ANTONIO PRATA
10/04/2016 02h00
Talvez algum dia, nas
próximas décadas, você esbarre nessa crônica, pela internet. Talvez uma tia
comente, "lembro de um texto que o teu pai te escreveu quando você era
bebê, era sobre uma praça, acho, cê já leu?" Talvez eu mesmo te mostre, na
adolescência, vai saber?
Essa crônica é sobre
uma praça, sim, sobre uma tarde que a gente passou na praça, no dia 5 de abril
de 2016 (ontem). Não é nenhuma história extraordinária a que vou te contar. É
uma história simples, feita de elementos simples como é feita a maior parte da
vida da gente, esses 99% de que a gente desdenha, sempre esperando por
acontecimentos extraordinários.
Mas acontecimentos extraordinários são raros,
como a própria palavra "extraordinários" já diz, aí a vida passa e a
gente não aproveitou. Pois hoje você me fez aproveitar a vida, Daniel, por isso
resolvi te escrever, agradecendo.
Eu tava lá em casa,
triste de tudo.
Triste com os rumos do país, mais triste ainda com outras
questões paralelas inteiramente irrelevantes para a pátria, mas especialmente
doloridas para este patrício, então você cruzou a sala sorrindo no colo da
Jéssica e me deu uma vontade louca de passarmos um tempo juntos.
Falei,
"Queca, dá esse menino aqui, a gente vai na praça, eu e ele, vamos, Dani?

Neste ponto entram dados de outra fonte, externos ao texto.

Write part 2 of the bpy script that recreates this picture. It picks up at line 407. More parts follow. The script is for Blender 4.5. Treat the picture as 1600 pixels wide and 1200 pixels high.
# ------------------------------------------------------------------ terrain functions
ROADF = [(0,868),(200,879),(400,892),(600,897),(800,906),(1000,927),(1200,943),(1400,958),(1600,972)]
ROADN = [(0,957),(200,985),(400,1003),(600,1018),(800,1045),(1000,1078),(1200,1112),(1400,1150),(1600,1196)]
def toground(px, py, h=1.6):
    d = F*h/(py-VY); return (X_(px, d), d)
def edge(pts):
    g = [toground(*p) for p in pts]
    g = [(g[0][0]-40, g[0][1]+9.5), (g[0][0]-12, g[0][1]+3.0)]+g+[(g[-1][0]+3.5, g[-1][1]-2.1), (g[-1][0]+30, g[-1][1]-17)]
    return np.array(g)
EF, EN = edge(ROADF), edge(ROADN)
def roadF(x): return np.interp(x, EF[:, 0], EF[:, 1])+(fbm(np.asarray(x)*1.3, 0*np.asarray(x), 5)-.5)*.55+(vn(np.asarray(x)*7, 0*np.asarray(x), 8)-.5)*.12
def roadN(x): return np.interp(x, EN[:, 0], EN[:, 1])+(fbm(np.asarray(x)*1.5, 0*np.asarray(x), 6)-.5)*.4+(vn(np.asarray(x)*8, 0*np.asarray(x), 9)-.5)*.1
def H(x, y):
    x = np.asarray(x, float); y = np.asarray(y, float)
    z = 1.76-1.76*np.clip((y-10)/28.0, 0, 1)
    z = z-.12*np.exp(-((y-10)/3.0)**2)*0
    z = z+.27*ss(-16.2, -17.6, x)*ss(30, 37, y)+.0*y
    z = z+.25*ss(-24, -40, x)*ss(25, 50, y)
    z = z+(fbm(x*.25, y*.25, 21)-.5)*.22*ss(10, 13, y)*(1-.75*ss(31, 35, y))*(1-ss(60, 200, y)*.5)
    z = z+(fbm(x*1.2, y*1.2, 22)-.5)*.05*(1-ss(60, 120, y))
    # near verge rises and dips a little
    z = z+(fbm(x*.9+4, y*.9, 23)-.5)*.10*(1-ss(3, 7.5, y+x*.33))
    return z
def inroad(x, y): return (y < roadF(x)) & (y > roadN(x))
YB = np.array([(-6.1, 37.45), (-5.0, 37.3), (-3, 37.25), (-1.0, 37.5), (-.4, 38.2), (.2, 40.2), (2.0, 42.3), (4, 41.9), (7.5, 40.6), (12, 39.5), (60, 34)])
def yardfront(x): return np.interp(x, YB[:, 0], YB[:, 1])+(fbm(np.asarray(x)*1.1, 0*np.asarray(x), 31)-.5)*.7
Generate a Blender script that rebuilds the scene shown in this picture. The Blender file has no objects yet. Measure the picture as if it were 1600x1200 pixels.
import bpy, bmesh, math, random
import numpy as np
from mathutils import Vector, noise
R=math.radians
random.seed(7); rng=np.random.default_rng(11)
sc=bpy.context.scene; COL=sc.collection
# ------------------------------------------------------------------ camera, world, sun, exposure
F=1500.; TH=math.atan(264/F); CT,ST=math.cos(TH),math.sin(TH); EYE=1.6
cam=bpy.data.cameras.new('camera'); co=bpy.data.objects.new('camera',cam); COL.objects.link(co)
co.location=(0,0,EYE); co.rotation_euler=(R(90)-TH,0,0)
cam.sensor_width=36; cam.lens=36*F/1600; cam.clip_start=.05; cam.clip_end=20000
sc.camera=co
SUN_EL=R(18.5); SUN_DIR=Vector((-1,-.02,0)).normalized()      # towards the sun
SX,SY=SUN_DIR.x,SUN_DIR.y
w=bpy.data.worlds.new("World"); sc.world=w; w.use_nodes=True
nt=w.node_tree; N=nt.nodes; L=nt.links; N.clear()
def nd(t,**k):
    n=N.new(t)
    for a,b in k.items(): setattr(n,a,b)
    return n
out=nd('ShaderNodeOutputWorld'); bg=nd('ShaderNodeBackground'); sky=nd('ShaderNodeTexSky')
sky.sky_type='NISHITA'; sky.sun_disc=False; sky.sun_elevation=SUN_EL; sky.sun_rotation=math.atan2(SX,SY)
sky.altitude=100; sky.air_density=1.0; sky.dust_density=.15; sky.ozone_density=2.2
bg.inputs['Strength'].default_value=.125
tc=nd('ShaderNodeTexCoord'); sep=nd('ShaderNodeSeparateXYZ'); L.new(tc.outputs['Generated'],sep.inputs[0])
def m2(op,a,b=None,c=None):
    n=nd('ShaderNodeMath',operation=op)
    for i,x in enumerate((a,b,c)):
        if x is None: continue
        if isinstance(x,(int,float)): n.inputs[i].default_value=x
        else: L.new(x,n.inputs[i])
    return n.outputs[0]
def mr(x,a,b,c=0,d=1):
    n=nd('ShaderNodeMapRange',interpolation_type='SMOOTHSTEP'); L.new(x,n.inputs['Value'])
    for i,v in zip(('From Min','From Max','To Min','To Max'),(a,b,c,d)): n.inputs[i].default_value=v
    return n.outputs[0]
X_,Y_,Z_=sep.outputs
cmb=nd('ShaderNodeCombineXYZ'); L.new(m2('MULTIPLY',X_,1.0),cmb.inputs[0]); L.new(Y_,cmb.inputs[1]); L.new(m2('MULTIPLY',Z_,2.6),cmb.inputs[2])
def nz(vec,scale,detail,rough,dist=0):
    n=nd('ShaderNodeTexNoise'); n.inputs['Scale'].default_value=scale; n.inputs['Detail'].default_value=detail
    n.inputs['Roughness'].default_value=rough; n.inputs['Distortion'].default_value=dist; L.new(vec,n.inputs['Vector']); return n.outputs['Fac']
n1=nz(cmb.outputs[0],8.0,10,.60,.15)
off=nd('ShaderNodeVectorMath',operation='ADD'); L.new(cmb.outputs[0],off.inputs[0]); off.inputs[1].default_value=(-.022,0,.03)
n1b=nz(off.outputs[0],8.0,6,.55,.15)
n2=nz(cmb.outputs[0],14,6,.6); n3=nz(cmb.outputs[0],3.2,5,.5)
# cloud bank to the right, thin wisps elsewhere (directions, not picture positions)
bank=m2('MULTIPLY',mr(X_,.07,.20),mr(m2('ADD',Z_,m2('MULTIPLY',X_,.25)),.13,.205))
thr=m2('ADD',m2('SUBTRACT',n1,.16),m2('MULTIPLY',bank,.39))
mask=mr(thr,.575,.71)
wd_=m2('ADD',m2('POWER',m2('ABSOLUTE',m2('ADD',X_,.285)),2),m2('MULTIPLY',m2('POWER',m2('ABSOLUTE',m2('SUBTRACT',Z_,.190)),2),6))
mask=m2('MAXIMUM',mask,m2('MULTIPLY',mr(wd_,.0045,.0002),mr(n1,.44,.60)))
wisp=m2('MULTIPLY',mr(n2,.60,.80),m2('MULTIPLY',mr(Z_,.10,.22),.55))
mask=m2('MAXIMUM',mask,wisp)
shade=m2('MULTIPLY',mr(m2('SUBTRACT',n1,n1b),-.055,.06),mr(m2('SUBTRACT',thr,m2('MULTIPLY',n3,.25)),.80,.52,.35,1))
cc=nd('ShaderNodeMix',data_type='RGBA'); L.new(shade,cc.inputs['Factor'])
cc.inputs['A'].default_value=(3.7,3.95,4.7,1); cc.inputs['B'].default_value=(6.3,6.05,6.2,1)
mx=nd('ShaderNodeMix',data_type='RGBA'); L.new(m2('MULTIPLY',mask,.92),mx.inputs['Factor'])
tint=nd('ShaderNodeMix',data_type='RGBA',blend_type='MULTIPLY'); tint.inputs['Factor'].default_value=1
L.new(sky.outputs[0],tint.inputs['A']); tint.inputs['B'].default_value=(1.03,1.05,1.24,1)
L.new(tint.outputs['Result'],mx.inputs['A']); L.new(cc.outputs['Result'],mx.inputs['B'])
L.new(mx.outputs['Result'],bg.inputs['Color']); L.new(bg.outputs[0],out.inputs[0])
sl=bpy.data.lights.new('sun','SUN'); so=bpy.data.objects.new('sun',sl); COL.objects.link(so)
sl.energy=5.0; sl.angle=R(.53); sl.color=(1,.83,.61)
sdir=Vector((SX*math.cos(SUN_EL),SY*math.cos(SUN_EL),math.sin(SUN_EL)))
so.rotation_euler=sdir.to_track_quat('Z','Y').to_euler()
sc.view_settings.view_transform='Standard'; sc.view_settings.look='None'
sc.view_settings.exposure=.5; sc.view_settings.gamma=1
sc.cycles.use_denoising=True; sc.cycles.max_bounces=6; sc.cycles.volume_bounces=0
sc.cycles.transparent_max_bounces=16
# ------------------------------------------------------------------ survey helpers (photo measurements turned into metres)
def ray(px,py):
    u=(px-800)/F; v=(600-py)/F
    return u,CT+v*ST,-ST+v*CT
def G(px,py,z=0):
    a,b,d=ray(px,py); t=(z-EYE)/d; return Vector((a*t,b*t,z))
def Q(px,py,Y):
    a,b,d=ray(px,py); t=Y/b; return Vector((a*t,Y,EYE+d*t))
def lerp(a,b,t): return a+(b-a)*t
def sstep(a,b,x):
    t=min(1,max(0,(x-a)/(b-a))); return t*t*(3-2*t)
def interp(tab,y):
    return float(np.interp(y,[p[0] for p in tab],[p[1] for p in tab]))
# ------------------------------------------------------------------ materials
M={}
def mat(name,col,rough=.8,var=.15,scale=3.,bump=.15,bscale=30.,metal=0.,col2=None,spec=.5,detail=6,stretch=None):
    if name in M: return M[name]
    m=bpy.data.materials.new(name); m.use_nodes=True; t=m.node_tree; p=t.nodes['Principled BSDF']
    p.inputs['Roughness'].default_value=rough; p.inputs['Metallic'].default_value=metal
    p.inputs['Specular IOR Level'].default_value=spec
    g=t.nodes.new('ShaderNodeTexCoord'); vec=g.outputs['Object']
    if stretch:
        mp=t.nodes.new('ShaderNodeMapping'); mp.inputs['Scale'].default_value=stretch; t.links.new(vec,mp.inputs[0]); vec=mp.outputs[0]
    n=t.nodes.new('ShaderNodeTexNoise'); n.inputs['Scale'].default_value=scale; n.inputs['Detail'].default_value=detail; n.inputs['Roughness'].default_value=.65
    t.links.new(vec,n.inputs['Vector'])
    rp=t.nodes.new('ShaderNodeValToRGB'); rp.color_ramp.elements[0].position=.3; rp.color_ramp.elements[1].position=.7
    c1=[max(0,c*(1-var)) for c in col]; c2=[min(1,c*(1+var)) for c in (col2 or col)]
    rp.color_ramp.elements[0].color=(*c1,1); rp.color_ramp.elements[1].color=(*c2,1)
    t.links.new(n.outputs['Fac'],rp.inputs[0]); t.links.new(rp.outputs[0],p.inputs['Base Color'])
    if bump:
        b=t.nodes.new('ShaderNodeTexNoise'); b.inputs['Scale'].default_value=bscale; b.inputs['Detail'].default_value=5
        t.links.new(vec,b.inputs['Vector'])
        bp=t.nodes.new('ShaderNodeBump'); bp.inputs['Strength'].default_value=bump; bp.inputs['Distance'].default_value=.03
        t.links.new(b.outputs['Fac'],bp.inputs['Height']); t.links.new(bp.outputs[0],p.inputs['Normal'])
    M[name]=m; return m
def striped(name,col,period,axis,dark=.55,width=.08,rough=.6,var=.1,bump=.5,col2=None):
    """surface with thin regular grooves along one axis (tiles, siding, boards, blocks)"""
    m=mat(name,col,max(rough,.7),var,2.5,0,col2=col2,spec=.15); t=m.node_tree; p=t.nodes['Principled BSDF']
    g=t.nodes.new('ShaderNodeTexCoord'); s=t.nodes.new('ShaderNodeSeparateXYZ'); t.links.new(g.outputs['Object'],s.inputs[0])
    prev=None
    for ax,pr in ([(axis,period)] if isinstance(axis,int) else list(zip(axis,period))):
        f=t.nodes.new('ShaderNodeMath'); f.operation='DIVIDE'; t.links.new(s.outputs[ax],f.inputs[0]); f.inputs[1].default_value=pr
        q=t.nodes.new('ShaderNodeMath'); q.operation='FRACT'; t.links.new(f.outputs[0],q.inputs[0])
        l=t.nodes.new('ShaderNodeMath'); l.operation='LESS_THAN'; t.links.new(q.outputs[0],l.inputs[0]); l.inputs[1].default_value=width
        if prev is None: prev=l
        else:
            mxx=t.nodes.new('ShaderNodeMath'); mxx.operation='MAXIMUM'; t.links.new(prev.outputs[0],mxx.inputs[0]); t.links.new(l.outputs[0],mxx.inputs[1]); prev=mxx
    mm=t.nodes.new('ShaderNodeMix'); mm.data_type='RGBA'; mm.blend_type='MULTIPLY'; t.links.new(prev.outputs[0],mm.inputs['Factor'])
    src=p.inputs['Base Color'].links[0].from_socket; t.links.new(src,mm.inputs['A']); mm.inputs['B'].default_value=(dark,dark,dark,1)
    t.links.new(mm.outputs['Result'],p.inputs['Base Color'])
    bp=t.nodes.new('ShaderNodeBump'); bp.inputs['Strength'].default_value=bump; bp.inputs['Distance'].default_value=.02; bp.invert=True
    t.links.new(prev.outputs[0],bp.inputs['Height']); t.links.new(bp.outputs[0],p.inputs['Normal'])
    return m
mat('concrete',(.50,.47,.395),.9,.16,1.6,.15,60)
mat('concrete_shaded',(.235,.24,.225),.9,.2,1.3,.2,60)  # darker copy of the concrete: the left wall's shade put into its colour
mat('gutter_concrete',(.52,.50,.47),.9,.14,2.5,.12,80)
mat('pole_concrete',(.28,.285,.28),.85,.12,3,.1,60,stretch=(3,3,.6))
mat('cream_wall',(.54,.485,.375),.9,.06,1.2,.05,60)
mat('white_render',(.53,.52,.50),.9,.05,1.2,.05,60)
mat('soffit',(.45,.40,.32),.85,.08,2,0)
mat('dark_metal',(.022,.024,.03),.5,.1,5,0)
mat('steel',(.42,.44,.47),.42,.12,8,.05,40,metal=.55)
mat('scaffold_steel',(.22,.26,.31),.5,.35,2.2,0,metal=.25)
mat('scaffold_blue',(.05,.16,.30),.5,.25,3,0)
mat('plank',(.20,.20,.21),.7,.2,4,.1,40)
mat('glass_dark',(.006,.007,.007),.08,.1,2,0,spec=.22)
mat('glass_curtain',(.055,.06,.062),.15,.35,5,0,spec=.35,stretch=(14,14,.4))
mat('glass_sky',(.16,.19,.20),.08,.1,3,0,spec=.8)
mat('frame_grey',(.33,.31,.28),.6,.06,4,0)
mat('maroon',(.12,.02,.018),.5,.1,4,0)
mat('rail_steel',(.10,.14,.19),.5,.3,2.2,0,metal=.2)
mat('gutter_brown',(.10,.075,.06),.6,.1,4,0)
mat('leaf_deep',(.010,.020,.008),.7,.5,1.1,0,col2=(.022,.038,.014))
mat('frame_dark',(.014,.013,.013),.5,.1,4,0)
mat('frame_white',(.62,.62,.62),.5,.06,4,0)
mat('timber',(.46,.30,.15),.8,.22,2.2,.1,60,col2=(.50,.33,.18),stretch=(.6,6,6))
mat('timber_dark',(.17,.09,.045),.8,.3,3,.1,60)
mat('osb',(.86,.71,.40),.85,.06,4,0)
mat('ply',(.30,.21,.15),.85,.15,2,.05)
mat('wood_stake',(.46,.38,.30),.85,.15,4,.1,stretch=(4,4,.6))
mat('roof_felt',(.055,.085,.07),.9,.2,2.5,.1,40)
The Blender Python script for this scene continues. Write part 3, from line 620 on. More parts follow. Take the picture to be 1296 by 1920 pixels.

Só os homens?". Eu te botei no carrinho, descemos pelo elevador e ganhamos
a rua.
Você ia batendo as
pernas, eufórico, apontando as coisas e soltando seus grunhidinhos, como que
querendo me mostrar o que vê a caminho da praça, com a Jéssica, todas as
manhãs. Eu ia dando nome às coisas. É, Dani, é a árvore. É, é o carro.
É o
caminhão. As pessoas que a gente cruzava abriam sorrisos pra você e depois pra
mim. Nós sorríamos de volta, eu por orgulho, você por simpatia -você é assim
desde que nasceu, de bem com a vida, tão diferente deste teu pai, sempre
angustiado, aflito, procurando cabelo em ovo.
Chegamos na praça. Eu
quis te pôr no balanço, mas você me apontou o túnel de concreto. Te coloquei
numa ponta do túnel, fui andando em direção à outra, sumi de vista por uns
segundos e você deu uma resmungada, achando que eu ia te abandonar ali, mas
então me agachei e apareci do outro lado. Você achou aquilo hilário —"O
cara tava aqui, sumiu e apareceu lá!"—, deu uma gargalhada e veio
engatinhando até mim.
Fui te pegar no colo,
mas você se esquivou e olhou pra outra ponta. Entendi a brincadeira, corri até
a outra ponta, me agachei. Você me viu, gargalhou de novo —"Agora o cara
tá do outro lado!
Que loucura!"—, foi até lá, me mandou voltar e nós
ficamos perdidos nisso pelo que me pareceram horas: eu aparecia numa ponta do
túnel, você engatinhava até lá, eu corria pra outra, você vinha de novo.
Quando me dei conta
-não vou dizer que meus problemas tivessem sumido, que a tristeza houvesse
passado, mas...-, eu estava, como diria o poeta, comovido como o diabo.
De noite, deitado na
cama, eu me consolaria: esse mundo é uma tragédia, o Brasil tá ferrado e eu
também não me sinto muito legal, mas eu tenho um filho que põe sorrisos no
rosto de quem passa e que com algumas gargalhadas reconforta o meu coração.
Enquanto
isso, no quarto ao lado, você estaria se perguntando: "O cara sumia de um
lado, aparecia do outro, como será que ele faz? É truque? É mágica?".
Depois dormiríamos, acreditando que tudo iria ficar bem.